There is no bounty. There is no contract of any kind. No promises of rewards. Only the reputation that he always pays after the fact.

As you describe it, the reputation is based on many past paid bounties. That may or may not be sufficient to establish that the crime boss instructed a specific murder but those are definitely positive acts that occurred before the murder.

It's not his fault that everybody know who his enemies are.

Surely the crime boss does not reward any and all random murders in town. This also means he must have given some hint of whom he counted as his enemies, it definitely could be his fault. Given his well-established reputation, this could also be interpreted as a promise or incitement to commit murder.

Ultimately, the question may be based on a false distinction.

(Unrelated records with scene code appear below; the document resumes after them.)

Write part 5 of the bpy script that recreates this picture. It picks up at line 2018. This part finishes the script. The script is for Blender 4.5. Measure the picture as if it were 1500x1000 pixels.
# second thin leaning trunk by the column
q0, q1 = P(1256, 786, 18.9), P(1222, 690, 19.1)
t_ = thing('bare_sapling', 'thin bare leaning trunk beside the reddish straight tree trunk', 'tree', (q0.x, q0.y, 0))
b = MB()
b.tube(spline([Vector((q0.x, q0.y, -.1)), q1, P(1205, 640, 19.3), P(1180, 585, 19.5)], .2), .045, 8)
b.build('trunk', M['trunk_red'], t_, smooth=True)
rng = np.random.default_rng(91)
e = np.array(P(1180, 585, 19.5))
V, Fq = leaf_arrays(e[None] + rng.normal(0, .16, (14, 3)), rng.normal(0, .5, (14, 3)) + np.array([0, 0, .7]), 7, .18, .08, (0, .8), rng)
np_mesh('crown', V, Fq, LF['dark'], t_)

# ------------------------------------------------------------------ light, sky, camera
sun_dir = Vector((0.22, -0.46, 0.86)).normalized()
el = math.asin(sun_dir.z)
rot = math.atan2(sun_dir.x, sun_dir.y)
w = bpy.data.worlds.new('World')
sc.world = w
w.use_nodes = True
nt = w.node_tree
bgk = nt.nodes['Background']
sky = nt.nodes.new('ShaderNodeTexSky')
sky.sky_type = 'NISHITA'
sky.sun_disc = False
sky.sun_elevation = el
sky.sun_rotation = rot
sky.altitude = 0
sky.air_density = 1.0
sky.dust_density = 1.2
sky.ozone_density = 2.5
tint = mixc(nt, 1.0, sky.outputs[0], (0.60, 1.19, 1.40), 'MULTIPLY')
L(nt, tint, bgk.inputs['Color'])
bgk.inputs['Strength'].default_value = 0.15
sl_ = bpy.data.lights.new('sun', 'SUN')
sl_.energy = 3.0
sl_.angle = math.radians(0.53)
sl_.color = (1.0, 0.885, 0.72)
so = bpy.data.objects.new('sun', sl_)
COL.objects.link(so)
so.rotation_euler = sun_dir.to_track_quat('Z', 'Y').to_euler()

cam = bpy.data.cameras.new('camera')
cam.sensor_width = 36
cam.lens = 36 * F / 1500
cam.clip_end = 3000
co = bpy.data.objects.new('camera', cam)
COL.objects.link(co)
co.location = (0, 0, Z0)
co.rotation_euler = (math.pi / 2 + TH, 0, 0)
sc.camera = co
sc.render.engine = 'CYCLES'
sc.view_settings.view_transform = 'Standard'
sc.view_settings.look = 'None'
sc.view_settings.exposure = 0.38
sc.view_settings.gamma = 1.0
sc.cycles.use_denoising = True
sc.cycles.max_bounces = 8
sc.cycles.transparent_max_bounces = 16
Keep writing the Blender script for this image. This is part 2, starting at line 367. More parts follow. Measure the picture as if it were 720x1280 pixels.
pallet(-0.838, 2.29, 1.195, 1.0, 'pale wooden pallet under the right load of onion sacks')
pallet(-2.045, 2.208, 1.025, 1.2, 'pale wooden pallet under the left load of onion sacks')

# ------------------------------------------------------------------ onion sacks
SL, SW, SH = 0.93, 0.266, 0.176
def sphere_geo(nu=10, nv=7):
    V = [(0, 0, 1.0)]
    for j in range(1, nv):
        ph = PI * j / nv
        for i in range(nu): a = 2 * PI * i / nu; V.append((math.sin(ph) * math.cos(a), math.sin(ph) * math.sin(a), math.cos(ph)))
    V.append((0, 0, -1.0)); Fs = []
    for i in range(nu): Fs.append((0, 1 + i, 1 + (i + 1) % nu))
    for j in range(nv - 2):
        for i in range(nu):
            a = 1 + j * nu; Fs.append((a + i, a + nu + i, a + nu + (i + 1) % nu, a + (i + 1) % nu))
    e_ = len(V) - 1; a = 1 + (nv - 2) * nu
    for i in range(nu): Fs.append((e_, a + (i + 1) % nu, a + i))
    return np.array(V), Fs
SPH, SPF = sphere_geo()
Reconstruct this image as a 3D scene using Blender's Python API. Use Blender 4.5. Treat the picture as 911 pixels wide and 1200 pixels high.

You're trying to contrive a situation where there is no evidence of direct communication between the boss and the killer but if the circumstances are clear enough for the perpetrator to know there will be a bounty, then they might be clear enough for a judge or jury to reach the same conclusion.

The decision is much more likely to hinge on whether the reputation, the murder, and the rewards are enough to establish that there was indeed an understanding between the killer and the crime boss than any theory focused solely on the reward. The standard of proof in criminal law may make all this somewhat difficult to establish in any particular case but there are precedents where the fact that a payment was made coupled with the knowledge that the primary offender was a repeat offender who would be incited to repeat the crime was enough to find that the payer was an accomplice.